I toggled between presets, desperately searching for something I could listen to, finally succumbing to a radio scan. That’s when I found it: the indie, non-profit radio station that saved my life. 

I know I’ve been flippant until this point, but I’m not kidding: It saved my life, and in more ways than my immediate need for entertainment. It was the type of deeper rooted, innovative artistry I was looking for in my music. The things that often popped up on my Pandora station, but I could never find on a broadcast. And things like it that I had never heard before. It was an entire new expanse of music that I didn’t know existed. It felt like I had found home on my radio dial.
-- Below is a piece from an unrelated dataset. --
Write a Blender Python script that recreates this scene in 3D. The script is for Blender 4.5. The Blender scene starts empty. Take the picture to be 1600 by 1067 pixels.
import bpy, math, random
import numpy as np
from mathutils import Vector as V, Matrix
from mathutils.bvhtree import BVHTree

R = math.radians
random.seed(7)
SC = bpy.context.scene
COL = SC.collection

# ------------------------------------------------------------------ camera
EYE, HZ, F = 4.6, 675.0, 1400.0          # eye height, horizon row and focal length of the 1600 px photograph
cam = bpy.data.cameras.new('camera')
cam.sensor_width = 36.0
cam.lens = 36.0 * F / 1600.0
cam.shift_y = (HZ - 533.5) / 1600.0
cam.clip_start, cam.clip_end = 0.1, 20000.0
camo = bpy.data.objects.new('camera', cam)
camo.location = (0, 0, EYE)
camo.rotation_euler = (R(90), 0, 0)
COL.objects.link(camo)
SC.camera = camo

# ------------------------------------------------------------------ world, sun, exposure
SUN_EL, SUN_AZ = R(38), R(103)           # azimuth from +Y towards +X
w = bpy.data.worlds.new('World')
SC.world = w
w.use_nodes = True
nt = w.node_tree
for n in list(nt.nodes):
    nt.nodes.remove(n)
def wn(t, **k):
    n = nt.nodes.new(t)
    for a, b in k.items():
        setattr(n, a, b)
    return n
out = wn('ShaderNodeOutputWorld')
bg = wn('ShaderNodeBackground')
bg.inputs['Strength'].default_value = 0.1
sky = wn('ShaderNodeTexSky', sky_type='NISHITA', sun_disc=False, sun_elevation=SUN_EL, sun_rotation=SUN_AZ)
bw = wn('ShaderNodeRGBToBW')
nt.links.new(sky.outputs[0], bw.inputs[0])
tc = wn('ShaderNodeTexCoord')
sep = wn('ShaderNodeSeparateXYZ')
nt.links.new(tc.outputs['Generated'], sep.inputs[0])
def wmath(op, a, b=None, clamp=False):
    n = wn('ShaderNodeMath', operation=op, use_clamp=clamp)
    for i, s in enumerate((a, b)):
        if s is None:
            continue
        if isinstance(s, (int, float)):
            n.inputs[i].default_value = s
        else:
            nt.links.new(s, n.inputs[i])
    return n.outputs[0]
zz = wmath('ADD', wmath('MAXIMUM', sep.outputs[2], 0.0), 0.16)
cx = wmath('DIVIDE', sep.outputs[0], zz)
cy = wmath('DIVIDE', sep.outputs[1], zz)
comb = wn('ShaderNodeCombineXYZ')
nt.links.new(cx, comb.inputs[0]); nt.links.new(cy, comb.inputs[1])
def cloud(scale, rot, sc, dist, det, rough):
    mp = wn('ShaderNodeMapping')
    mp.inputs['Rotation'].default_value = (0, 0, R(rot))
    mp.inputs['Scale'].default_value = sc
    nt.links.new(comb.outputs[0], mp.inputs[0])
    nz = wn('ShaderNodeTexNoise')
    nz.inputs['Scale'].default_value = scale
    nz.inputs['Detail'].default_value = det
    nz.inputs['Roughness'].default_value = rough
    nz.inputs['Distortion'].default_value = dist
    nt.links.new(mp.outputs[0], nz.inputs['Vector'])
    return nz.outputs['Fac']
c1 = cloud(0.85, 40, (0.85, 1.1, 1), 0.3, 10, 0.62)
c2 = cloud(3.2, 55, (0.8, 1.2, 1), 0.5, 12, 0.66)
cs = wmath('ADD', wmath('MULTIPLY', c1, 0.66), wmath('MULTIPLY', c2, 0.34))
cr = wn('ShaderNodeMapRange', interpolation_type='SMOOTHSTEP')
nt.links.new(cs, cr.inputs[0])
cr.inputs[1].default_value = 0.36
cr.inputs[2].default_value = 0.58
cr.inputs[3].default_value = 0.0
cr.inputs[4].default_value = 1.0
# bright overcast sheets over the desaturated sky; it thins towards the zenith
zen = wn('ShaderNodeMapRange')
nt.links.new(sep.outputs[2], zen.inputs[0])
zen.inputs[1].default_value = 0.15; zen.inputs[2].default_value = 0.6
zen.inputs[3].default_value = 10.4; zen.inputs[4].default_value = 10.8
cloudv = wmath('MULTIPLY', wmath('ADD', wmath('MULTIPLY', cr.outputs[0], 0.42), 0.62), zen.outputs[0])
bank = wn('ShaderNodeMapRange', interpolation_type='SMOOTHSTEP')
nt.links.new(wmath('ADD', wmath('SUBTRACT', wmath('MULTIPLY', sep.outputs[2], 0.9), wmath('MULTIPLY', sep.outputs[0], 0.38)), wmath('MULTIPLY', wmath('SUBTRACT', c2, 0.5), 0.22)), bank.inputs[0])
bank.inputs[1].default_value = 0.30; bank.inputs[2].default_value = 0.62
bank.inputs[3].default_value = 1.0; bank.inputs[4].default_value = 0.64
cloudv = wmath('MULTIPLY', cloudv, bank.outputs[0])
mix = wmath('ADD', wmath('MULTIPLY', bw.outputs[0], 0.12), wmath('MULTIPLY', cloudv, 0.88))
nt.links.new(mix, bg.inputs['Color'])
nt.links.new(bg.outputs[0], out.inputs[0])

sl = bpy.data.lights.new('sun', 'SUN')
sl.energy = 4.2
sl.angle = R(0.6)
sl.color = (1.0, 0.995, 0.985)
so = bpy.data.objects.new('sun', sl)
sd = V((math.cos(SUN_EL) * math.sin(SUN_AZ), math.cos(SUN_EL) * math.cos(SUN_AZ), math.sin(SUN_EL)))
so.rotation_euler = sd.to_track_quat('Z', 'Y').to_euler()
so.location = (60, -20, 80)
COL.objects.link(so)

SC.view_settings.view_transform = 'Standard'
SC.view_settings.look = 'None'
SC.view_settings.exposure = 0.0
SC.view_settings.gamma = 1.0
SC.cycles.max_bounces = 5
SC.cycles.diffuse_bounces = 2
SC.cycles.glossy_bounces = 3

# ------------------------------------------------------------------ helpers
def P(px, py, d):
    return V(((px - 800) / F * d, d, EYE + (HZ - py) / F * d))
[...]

A good friend of mine, poet, Mike Delp, often says that the writing of his friend, Jack Driscoll, saved his life. Sometimes art comes at just the right time and is exactly what you were missing in your life. It helps us piece together ideas and feelings where we couldn’t quite make them fit before. 

The playwrights of Boston Public Works are similar influences for me. The plays I hear in this group are immediate, challenging, and simultaneously heartfelt and heart wrenching. They’ve helped me make better sense of the world, and they are exactly the types of work I want to see when I go to the theater. When I said yes to this crazy three years of productions, it wasn’t solely for the chance to see my own play on stage, it was because I desperately need to see the other eight written by my fellow playwrights. 

Like I said, the radio station I found is non-profit, meaning that they have an annual donation drive to pay for their operating costs. Normally, I watch every dollar I have because I simply don’t make enough not to be vigilant. I also don’t like when I feel guilted into throwing money into a pot that doesn’t have dividends. I never gamble because I would shed a tear over every loss and it would bring out a competitive side of me that just isn’t pretty. 

But in the case of this radio station, I couldn’t wait until the next annual drive came around so I could donate, and in some way give back for the joy the station had given me the day I discovered it, and had continued to deliver throughout the year. I should mention that I could have gone to their website and donated at any time, but there was something about giving during the drive, with everybody else, that was appealing to me. I wanted to be part of the community that came together one week out of the year to back this station. I’m not kidding when I say to you that I saved for the moment I could write the check. And just because I’m putting so much weight on the moment of giving isn’t because I donated thousands of dollars and afforded the station a new sound system. Honestly, I didn’t give much. But it was a lot to me because it symbolized things I sacrificed, frivolous as they may have been, to make the donation. It wasn’t about the money, it was about the act of giving. 

As a society we spend a lot of time focusing on the negative when it comes to spending our money. When I go to the food court for lunch, I’m paralyzed by all of the choices and the political implications they each have. One place is anti-gay, anther one uses hormones, and a third option pays unfair wages. I’ve given up on the whole thing and now I just brown bag it. 

But what my radio donation taught me is that there’s another way to give money—to support the things that matter and that are setting out to make a positive impact on the world. For me, that giving is usually based in the arts. I like going to see a performance and know that I was part of it and that I’ll be part of its continuation. I support because I care, because I know people work hard, but mostly I give so I, as a very small benefactor, can help cultivate the things I love in the world so there can more of it. In this way, it makes me feel like I have the tiniest bit of control. Like I have a voice and I have the power to help raise-up the voices that are important. Maybe you donate to the arts, maybe to a political campaign, or for a cause, but no matter where you write the check out to, the act of giving is important. Who knows, it might help finance something that saves your life.